LA SECONDA BELLEZZA CHE TU CELE
31.133 «Volgi, Beatrice, volgi li occhi santi»,
31.134 era la sua canzone, «al tuo fedele
31.135 che, per vederti, ha mossi passi tanti!
31.136 Per grazia fa noi grazia che disvele
31.137 a lui la bocca tua, sì che discerna
31.138 la seconda bellezza che tu cele».
31.139 O isplendor di viva luce etterna,
31.140 chi palido si fece sotto l'ombra
31.141 sì di Parnaso, o bevve in sua cisterna,
31.142 che non paresse aver la mente ingombra,
31.143 tentando a render te qual tu paresti
31.144 là dove armonizzando il ciel t'adombra,
31.145 quando ne l'aere aperto ti solvesti?
Nel canto XXXI Beatrice continua a rimproverare Dante di essersi lasciato traviare e distogliere dalle “cose fallaci” (v. 56); a partire dall'esperienza della morte di lei il poeta avrebbe dovuto volgere lo sguardo alle realtà ultime, quelle celesti ed eterne, invece di volgersi ai piaceri materiali.

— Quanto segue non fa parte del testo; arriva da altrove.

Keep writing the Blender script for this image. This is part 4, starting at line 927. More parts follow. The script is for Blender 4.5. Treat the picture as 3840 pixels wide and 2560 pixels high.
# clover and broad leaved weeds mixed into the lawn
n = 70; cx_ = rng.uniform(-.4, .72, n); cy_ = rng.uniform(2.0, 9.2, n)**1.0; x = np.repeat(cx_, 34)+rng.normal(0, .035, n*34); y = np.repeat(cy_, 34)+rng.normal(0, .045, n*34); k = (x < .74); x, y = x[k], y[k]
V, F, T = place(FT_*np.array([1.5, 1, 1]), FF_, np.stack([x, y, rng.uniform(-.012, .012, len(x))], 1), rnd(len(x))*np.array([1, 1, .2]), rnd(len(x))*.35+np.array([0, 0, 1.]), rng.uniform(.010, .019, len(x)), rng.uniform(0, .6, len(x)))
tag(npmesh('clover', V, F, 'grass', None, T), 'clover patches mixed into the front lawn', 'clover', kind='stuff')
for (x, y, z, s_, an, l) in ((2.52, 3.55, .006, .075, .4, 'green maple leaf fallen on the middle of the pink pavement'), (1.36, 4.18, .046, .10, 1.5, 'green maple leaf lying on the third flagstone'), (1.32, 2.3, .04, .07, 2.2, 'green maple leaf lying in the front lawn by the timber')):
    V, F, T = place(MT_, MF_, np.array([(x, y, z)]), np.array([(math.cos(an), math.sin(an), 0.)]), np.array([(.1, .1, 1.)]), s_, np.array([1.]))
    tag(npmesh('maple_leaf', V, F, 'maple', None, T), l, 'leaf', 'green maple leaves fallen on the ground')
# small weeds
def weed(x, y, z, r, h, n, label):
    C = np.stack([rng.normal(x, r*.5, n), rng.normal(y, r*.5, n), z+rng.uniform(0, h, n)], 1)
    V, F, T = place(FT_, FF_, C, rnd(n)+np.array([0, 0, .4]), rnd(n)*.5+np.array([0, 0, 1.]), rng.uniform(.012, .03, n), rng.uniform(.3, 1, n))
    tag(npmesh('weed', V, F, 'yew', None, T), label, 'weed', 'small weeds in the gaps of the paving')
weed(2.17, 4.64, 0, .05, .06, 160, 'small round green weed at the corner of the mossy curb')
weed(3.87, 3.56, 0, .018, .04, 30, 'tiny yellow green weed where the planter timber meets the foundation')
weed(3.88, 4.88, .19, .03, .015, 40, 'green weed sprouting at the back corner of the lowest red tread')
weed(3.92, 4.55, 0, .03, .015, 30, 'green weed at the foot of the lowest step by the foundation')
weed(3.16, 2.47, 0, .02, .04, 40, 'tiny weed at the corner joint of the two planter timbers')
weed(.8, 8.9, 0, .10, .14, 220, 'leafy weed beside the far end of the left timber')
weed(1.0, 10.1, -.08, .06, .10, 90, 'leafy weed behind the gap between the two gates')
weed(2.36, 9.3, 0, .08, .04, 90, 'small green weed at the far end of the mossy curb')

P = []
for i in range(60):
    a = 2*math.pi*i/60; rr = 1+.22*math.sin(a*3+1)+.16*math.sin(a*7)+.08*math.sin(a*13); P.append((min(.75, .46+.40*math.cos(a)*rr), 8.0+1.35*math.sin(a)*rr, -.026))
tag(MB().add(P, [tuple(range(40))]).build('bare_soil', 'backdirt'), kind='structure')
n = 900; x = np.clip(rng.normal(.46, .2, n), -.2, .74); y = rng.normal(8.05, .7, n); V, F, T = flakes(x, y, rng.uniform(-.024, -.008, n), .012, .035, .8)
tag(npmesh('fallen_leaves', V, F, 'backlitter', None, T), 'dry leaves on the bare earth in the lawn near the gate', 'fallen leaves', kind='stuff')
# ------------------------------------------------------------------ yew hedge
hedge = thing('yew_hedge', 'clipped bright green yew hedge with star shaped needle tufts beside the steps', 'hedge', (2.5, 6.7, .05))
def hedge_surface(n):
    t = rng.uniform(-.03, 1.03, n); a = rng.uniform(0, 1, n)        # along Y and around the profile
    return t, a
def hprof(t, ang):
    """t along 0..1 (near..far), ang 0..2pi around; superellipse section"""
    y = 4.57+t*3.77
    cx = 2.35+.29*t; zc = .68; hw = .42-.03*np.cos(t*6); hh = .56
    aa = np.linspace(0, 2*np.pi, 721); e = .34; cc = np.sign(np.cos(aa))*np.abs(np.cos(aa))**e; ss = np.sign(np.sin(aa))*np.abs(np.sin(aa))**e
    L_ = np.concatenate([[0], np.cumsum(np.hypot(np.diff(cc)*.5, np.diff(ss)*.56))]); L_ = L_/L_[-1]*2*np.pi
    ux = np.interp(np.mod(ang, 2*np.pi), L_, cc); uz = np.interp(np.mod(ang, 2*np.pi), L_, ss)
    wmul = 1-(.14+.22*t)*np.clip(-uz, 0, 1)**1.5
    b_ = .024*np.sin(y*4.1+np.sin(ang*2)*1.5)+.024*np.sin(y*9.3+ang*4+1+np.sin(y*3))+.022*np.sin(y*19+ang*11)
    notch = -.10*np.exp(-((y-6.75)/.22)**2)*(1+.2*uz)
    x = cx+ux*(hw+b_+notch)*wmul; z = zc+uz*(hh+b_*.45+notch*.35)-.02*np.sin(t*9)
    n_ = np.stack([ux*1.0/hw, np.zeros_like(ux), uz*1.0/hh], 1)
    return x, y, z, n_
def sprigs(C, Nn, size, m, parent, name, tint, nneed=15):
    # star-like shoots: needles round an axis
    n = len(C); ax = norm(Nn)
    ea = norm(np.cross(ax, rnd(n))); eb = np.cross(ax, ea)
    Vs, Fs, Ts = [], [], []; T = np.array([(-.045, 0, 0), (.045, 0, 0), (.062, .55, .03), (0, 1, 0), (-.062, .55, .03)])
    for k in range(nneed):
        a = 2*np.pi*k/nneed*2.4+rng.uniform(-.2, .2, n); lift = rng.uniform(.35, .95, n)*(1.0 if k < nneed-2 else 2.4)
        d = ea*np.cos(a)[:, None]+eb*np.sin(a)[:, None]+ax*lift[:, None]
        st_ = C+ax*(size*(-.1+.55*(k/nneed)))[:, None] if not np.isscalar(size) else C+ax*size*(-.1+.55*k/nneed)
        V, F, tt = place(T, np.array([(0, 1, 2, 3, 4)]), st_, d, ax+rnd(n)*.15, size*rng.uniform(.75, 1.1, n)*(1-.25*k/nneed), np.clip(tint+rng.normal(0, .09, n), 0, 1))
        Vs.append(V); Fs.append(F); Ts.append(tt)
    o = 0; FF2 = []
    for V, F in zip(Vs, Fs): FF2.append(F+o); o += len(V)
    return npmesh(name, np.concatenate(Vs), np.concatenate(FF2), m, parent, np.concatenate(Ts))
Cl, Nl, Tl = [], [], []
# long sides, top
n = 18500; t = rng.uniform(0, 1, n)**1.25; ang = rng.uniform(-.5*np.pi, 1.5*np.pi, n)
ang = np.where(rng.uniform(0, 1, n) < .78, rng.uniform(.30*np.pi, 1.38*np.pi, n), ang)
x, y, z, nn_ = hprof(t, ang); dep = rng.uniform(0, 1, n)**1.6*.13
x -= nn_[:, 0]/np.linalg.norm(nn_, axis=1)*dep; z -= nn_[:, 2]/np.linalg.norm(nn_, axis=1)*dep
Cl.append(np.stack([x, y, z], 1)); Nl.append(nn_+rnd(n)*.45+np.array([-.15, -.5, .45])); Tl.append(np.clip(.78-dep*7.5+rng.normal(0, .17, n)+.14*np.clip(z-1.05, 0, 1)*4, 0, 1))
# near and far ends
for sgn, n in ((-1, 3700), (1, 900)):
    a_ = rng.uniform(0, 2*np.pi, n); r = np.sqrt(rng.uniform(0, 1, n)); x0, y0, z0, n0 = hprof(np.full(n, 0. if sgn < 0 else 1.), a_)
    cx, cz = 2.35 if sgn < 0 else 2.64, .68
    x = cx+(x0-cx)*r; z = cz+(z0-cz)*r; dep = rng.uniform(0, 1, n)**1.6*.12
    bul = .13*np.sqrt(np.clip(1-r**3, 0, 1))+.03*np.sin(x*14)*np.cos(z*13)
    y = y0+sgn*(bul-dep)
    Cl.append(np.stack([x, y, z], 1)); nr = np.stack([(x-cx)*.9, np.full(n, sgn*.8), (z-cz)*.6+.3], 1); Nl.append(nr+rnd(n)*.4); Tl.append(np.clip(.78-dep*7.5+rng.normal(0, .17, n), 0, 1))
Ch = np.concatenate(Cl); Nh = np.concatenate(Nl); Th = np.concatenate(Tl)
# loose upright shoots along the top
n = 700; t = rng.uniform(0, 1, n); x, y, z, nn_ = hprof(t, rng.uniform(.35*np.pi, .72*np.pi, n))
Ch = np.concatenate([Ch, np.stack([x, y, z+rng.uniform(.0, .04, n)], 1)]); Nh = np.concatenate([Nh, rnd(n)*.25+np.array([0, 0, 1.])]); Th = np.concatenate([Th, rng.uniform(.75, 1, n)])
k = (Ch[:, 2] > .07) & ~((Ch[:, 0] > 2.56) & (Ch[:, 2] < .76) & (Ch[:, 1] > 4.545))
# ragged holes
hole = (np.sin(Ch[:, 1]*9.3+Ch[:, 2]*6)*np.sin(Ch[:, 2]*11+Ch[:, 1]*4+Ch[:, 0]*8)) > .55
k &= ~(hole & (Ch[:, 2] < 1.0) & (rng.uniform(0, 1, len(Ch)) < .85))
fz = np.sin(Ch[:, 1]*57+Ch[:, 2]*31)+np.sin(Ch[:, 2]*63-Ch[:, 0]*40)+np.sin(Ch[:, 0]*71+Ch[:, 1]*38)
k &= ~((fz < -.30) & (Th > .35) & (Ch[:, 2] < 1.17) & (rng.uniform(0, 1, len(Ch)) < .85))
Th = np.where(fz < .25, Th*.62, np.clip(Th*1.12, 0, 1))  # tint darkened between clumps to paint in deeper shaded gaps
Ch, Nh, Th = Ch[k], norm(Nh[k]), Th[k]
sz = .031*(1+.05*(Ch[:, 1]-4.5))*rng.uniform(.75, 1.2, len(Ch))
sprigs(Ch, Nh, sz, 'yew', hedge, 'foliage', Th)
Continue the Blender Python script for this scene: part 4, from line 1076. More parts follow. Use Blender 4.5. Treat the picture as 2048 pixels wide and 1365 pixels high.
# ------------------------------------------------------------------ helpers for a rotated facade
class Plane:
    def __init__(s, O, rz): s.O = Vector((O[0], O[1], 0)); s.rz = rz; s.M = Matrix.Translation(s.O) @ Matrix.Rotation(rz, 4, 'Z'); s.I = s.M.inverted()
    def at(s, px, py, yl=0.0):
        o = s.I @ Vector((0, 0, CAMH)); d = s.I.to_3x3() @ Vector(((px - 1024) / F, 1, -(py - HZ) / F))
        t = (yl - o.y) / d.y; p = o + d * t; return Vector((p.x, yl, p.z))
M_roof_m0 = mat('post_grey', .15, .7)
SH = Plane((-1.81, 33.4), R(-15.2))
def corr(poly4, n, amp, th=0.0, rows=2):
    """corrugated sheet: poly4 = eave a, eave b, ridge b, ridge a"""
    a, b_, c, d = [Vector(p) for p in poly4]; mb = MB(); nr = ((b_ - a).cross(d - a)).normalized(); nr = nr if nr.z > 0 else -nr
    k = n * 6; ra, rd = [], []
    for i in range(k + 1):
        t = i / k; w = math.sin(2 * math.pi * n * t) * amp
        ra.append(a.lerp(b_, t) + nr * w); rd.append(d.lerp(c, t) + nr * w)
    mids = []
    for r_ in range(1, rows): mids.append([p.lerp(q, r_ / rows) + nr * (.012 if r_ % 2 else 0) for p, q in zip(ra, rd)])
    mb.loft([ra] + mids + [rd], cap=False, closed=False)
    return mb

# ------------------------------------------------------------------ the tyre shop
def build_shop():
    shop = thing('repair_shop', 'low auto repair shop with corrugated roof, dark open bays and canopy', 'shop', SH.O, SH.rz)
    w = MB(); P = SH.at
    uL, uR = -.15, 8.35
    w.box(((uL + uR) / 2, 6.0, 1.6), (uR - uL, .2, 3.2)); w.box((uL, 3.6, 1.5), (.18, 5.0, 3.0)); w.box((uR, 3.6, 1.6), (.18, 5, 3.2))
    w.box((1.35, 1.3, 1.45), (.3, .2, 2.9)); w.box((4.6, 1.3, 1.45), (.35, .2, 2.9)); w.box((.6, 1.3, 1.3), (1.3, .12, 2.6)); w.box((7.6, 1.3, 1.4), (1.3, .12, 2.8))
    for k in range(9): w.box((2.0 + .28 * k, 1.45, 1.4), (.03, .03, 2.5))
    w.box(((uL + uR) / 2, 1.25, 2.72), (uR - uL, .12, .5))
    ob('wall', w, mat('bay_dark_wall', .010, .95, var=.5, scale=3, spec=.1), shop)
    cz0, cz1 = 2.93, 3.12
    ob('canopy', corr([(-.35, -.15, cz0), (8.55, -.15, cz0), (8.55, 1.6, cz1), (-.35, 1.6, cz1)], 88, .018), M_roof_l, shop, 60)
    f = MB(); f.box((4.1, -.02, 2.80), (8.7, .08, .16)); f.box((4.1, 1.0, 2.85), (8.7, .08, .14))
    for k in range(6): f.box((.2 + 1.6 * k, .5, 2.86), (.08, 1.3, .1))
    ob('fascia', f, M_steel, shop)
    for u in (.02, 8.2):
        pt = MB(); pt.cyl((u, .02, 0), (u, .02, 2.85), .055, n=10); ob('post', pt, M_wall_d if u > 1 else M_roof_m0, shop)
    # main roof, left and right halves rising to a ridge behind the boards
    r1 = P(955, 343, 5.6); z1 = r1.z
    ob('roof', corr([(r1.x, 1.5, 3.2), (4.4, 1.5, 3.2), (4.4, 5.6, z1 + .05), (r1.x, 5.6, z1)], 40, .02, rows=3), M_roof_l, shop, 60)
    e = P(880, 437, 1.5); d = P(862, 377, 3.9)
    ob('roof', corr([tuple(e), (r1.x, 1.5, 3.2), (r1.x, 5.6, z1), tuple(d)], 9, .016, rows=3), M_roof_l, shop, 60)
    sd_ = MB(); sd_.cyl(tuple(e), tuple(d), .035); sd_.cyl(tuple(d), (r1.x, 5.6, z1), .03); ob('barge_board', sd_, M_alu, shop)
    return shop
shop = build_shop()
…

Dante, come un bambino sgridato dalla madre, tiene gli occhi bassi ma la donna lo invita ad alzare il viso. E' un Dante imbarazzato ed impacciato quello che abbiamo davanti ma nello stesso tempo consapevole delle proprie fragilità e mancanze. Le riconoscerà apertamente, prima timidamente poi in un vero e proprio atto di autoaccusa che prelude alla sua purificazione definitiva, descritta come una sorta di svenimento (“caddi vinto”, v. 89). Una volta ripresosi, Matelda lo immerge nelle acque del Letè, il fiume dell'oblio del peccato, e lo conduce alla riva opposta dove lo affida alle quattro fanciulle che rappresentano le virtù cardinali. Le virtù accompagnano Dante fino al grifone, l'animale mezzo leone e mezzo aquila simbolo di Gesù Cristo, accanto al quale si trova Beatrice. A questo punto Dante può contemplare gli occhi verde smeraldo di Beatrice nei quali, come in uno specchio, si riflette l'immagine di Cristo. Mentre Dante gusta la dolcezza di questa visione, le tre virtù teologali, danzando, invitano Beatrice a svelarsi (davanti “al tuo fedele che, per vederti, ha mossi passi tanti!” (vv. 34 s.). Finalmente Beatrice si manifesta in tutta la sua sfolgorante bellezza. Il canto si chiude con una anticipazione del tema dell'ineffabile, che sarà uno dei temi dominanti nel Paradiso: Dante ammette che anche il poeta più dotato si sentirebbe incapace di descrivere a parole lo splendore di Beatrice, illuminato “di viva luce eterna” (v. 139).